John Thayer Jensen said...

Thanks, Robbie.

Yes - my puzzle was trying to imagine how the one Person Jesus Christ could at the same time be both omniscient and yet not be omniscient. Of course the answer is the two Natures, but trying to imagine what it would be like was what I was on about. I don't suppose I have got very close to it, but another correspondent (by e-mail) added:

"Dear John,

I think your speculations are consistent with St Thomas. I recall he distinguished three modes of knowledge in Christ's human intelligence:
- the Vision of God (the Beatific vision is like this)
- Infused knowledge
- the Knowledge of experience
If I understand Thomas correctly, he says that the first two are perfect from the moment of the Incarnation, while the third increases throughout Jesus' earthly life.

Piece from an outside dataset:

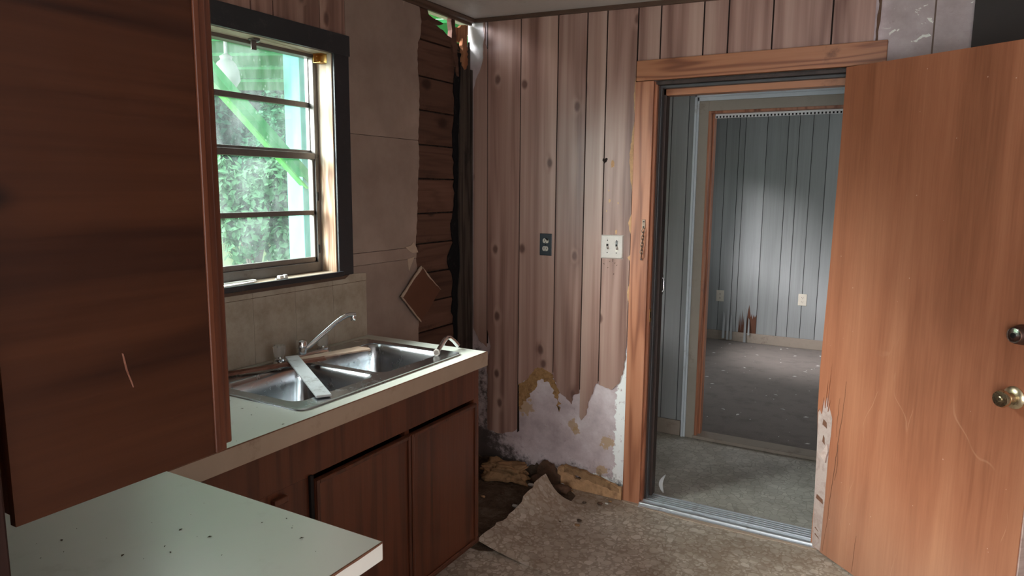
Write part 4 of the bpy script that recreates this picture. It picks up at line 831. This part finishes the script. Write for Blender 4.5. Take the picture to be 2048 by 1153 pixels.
# outlets of the far room
for x, z, lab in [(.398, .41, 'ivory outlet above the torn splinters on the far wall'), (1.208, .435, 'ivory outlet right of the torn splinters on the far wall')]:
    o = empty('outlet', (x, F0-.006, z), lab, 'outlet', group='outlets on the far wall')
    box('plate', 'plate_ivory', (x-.04, x+.04, F0-.011, F0-.0061, z, z+.118), o, bevel=.003); socket(x, z+.08, F0-.011, o, 1.05); socket(x, z+.038, F0-.011, o, 1.05)

# ================================================================== FLOOR DEBRIS
def lump(name, c, r, mat, seed, label, cat, group=None, sub=3, amp=.28):
    bm = bmesh.new(); bmesh.ops.create_icosphere(bm, subdivisions=sub, radius=1.)
    from mathutils import noise as mn
    for v in bm.verts:
        p = v.co.copy(); k = 1+amp*mn.fractal(p*1.6+Vector((seed*3.1, 0, 0)), 1., 2., 4)
        q = Vector((math.copysign(abs(p.x)**.6, p.x)*r[0], math.copysign(abs(p.y)**.6, p.y)*r[1], math.copysign(abs(p.z)**.7, p.z)*r[2]))*k; q.z = max(q.z, -r[2]*.8); v.co = q
    me = bpy.data.meshes.new(name); bmesh.ops.translate(bm, verts=bm.verts, vec=(0, 0, r[2]*.8)); bm.to_mesh(me); bm.free(); me.materials.append(MATS[mat])
    for p in me.polygons: p.use_smooth = True
    o = bpy.data.objects.new(name, me); COL.objects.link(o); o.location = c; return meta(o, label, cat, group)
o = lump('rotten_chunk', (.28, -.10, .004), (.125, .062, .05), 'foam_ochre', 2, 'crumbling ochre block lying in the corner beside sink cabinet', 'rotten block', sub=5, amp=.55); o.rotation_euler.z = .12
lump('rotten_chunk', (.47, -.065, .004), (.05, .03, .025), 'rot_brown', 5, 'dark rotten lump between ochre block and the broken baseboard', 'rotten block')
lump('rotten_chunk', (.62, -.10, .004), (.045, .03, .02), 'rot_brown', 6, 'brown crumbled lump behind the lifted linoleum', 'rotten block')
for k in range(26):
    x, y = R.uniform(.08, .92), -R.uniform(.03, .16)*(1 if R.random() < .7 else 3); s_ = R.uniform(.005, .013)
    mt_ = R.choice(['rot_brown', 'foam_ochre', 'osb_orange', 'paint_chip', 'dirt_floor']); cw_ = {'rot_brown': 'dark brown', 'foam_ochre': 'ochre', 'osb_orange': 'orange', 'paint_chip': 'white', 'dirt_floor': 'grey-brown'}[mt_]
    lump('rubble_bit', (x, y, .003), (s_*1.5, s_, s_*.6), mt_, 10+k, 'small %s crumb of rubble at the foot of the panelled wall' % cw_, 'rubble', 'rubble along the wall foot', sub=1)
meta(MB().tube([(.60, -.05, .012), (.60, -.10, .016)], .018, 10).build('pipe_stub', 'white_moulding', smooth=True), 'short pale pipe stub behind the lifted linoleum', 'pipe stub')
# lifted sheet of linoleum
g = MB(); NU, NV = 18, 18; T_ = (.575, -.215); B_ = (.80, -.20); C_ = (.93, -.84); D_ = (.545, -.80)
rr = random.Random(3)
for side in (0, 1):
    for i in range(NU+1):
        for j in range(NV+1):
            u, v = i/NU, j/NV     # u: from hinge (0) to lifted edge (1); v: from tip (0) to front (1)
            hx, hy = B_[0]+(C_[0]-B_[0])*v, B_[1]+(C_[1]-B_[1])*v
            lx, ly = T_[0]+(D_[0]-T_[0])*v, T_[1]+(D_[1]-T_[1])*v
            x, y = hx+(lx-hx)*u, hy+(ly-hy)*u
            lift = (.105*(1-v)**1.6+.028+.012*math.sin(v*9))*u**2.2
            jag = .006*math.sin(v*31+1)*u+.004*math.sin(v*67)*u
            g.v.append((x+jag, y+.010*math.sin(u*7)*(1-v), .0032+lift+(.0 if side else -.0022)))
n1 = (NU+1)*(NV+1); idx = lambda i, j, s: s*n1+i*(NV+1)+j
for i in range(NU):
    for j in range(NV):
        g.f.append((idx(i, j, 1), idx(i+1, j, 1), idx(i+1, j+1, 1), idx(i, j+1, 1))); g.f.append((idx(i, j, 0), idx(i, j+1, 0), idx(i+1, j+1, 0), idx(i+1, j, 0)))
for i in range(NU): g.f += [(idx(i, 0, 0), idx(i+1, 0, 0), idx(i+1, 0, 1), idx(i, 0, 1)), (idx(i, NV, 1), idx(i+1, NV, 1), idx(i+1, NV, 0), idx(i, NV, 0))]
for j in range(NV): g.f += [(idx(NU, j, 0), idx(NU, j+1, 0), idx(NU, j+1, 1), idx(NU, j, 1)), (idx(0, j, 1), idx(0, j+1, 1), idx(0, j+1, 0), idx(0, j, 0))]
meta(g.build('linoleum_flap', 'linoleum', smooth=True, origin=(0, 0, 0)), 'peeled corner of pebble-patterned linoleum curling up beside the sink cabinet', 'linoleum')

# ================================================================== OUTDOORS
gm = MB(); gx = [-.2, -2, -4, -6, -9, -14, -30]; gz = [-.35, -.2, .25, .62, .95, 3.0, 14.]
for x, z in zip(gx, gz): gm.v += [(x, -14, z), (x, 26, z)]
gm.f = [(2*i, 2*i+1, 2*i+3, 2*i+2) for i in range(len(gx)-1)]
meta(gm.build('ground', 'grass', origin=(0, 0, 0)), 'rough pale grass outside the window', 'grass', kind='structure')
pc = empty('porch_post', (-1.6, .31, -.4), 'pale teal-painted porch post outside the window', 'post')
box('post', 'post_teal', (-1.68, -1.53, .235, .375, -.4, 2.62), pc, bevel=.004)
MB().bar((-1.56, -.62, 2.40), (-1.56, .30, 1.62), .05, .13, (1, 0, 0)).build('brace', 'porch_green', pc)
MB().bar((-1.535, -.655, 2.345), (-1.535, .265, 1.565), .012, .05, (1, 0, 0)).build('brace_edge', 'porch_lime', pc)
ds = empty('downspout', (-1.2, .42, -.3), 'white corner board beside the porch post', 'corner board')
box('board', 'downspout_white', (-1.02, -.98, .08, .16, -.3, 2.5), ds); 
# slatted green porch roof
pr_ = empty('porch_roof', (-2.2, .6, 2.3), 'bright green boarded porch roof seen through the upper panes', 'porch roof', kind='structure')
uu = Vector((.90, .43, 0)).normalized(); ww = Vector((-uu.y, uu.x, 0))
base = Vector((-2.3, .35, 0))
for k in range(9):
    dist = -1.2+.20*k; z = 2.86-.062*k; c0 = base+ww*dist
    b0 = MB(); a, b = c0-uu*1.1, c0+uu*2.2
    for p in (a, b):
        for (w_, h_) in ((-.115, .012), (.115, -.02), (.115, .004), (-.115, .034)): q_ = p+ww*w_; b0.v.append((q_.x, q_.y, z+h_))
    b0.f = [(0, 1, 2, 3), (7, 6, 5, 4), (0, 4, 5, 1), (1, 5, 6, 2), (2, 6, 7, 3), (3, 7, 4, 0)]
    b0.build('roof_board', 'porch_green' if k > 3 else 'porch_lime', pr_)
gl = empty('porch_light', (-1.9, -.045, 2.21), 'white glass globe hanging under the porch roof', 'lamp')
MB().lathe((-1.9, -.045, 2.21), [(.012, 0), (.055, .012), (.085, .06), (.080, .12), (.058, .17), (.035, .19)], 20).build('globe', 'lamp_glass', gl, smooth=True)
MB().lathe((-1.9, -.045, 2.40), [(.035, 0), (.042, .02), (.012, .04), (.010, .35)], 14).build('fitting', 'lamp_glass', gl, smooth=True)
def bush(name, c, r, n, size, mat, seed, label):
    e = empty(name, (c[0], c[1], c[2]), label, 'bush', group='greenery outside the window'); rr = random.Random(seed); m = MB()
    cl = []
    for _ in range(26):
        a_, q_ = rr.uniform(0, 6.28), .68*math.sqrt(rr.random()); cl.append((Vector((q_*math.cos(a_), q_*math.sin(a_), rr.uniform(.15, .8))), rr.uniform(.2, .3)))
    for i in range(n):
        cc, cr_ = rr.choice(cl); d = Vector((rr.gauss(0, 1), rr.gauss(0, 1), rr.gauss(0, 1))).normalized()
        p = cc+d*cr_*rr.uniform(.75, 1.05); p = Vector((c[0]+p.x*r[0], c[1]+p.y*r[1], c[2]+max(.02, p.z)*r[2]))
        nrm = (d+Vector((rr.gauss(0, .5), rr.gauss(0, .5), rr.gauss(0, .5)+.4))).normalized(); t1 = nrm.orthogonal().normalized(); t1 = (t1*math.cos(i)+nrm.cross(t1)*math.sin(i)); t2 = nrm.cross(t1)
        s_ = size*rr.uniform(.6, 1.3)
        m.add([p-t1*s_, p+t2*s_*.5+nrm*s_*.12, p+t1*s_, p-t2*s_*.5+nrm*s_*.12], [(0, 1, 2, 3)])
    meta(m.build('foliage', mat, e), kind='stuff')
    t = MB()
    for k in range(5): a = k*1.3; t.tube([(c[0], c[1], c[2]), (c[0]+.2*r[0]*math.cos(a), c[1]+.2*r[1]*math.sin(a), c[2]+.4*r[2]), (c[0]+.45*r[0]*math.cos(a), c[1]+.45*r[1]*math.sin(a), c[2]+.75*r[2])], [.05, .035, .015], 6)
    t.build('stems', 'trunk_bark', e)
bush('bush', (-4.8, 2.55, .50), (.80, .75, 1.45), 5000, .055, 'leaf_pale', 1, 'pale leafy bush nearest the window, left part of the panes')
bush('bush', (-6.5, 4.6, .80), (.85, .95, 2.0), 5000, .06, 'leaf_mid', 2, 'mid-green bush behind the porch post')
bush('bush', (-8.3, 4.5, .90), (.9, .95, 3.2), 5000, .08, 'leaf_dark', 3, 'tall dark bush rising behind the pale one')
bush('bush', (-8.5, 6.7, .90), (1.0, 1.1, 3.8), 6000, .085, 'leaf_mid', 4, 'tall bush filling the right of the panes')
bush('bush', (-11.2, 7.2, 1.0), (1.6, 1.5, 5.8), 6000, .12, 'leaf_dark', 5, 'dark tree mass farthest behind the porch')
bush('bush', (-11.4, 10.4, 1.0), (1.6, 1.6, 6.2), 6000, .12, 'leaf_mid', 6, 'rearmost green tree beyond the post')
bush('bush', (-8.4, 2.3, .90), (1.0, 1.1, 3.0), 4000, .085, 'leaf_mid', 7, 'green bush at the far left of the panes')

My own reflection on this (which may well be taken from Fr John Owens SM) is that because God, by His nature, knows all things perfectly, the only thing He 'lacks' is limitation, imperfect knowledge - the kind of knowledge that man has. To use your example, we can never know the kiwi fruit as-it-is-in-itself, for we did not create it - unlike God who did create it, we have no direct access to its essence. Rather, we know the kiwi fruit only in a limited way through our senses..... and this human way of knowing is, of course, quite pleasant!"

jj

John from Canada said...

There are certainly ways in which Jesus, in becoming a human being, accepted the limitations of this; he had a human body that was, for example, physically incapable of leaping tall buildings in a single bound. It's not unreasonable to think that his human memory, knowledge, and intellect was limited, too, to what one could expect from a human being. Whether he has abilities beyond that of his human nature is without doubt: yes, of course he does: he has a divine nature too. Whether he exercised them during his earthly ministry, well, at the risk of doing some theological speculation myself, it seems to me quite possible, even probable, he did not. Instead, I suspect that all his miracles, including the resurrection itself, were acts more properly of the Holy Spirit than of Jesus exercising abilities arising from his divine nature.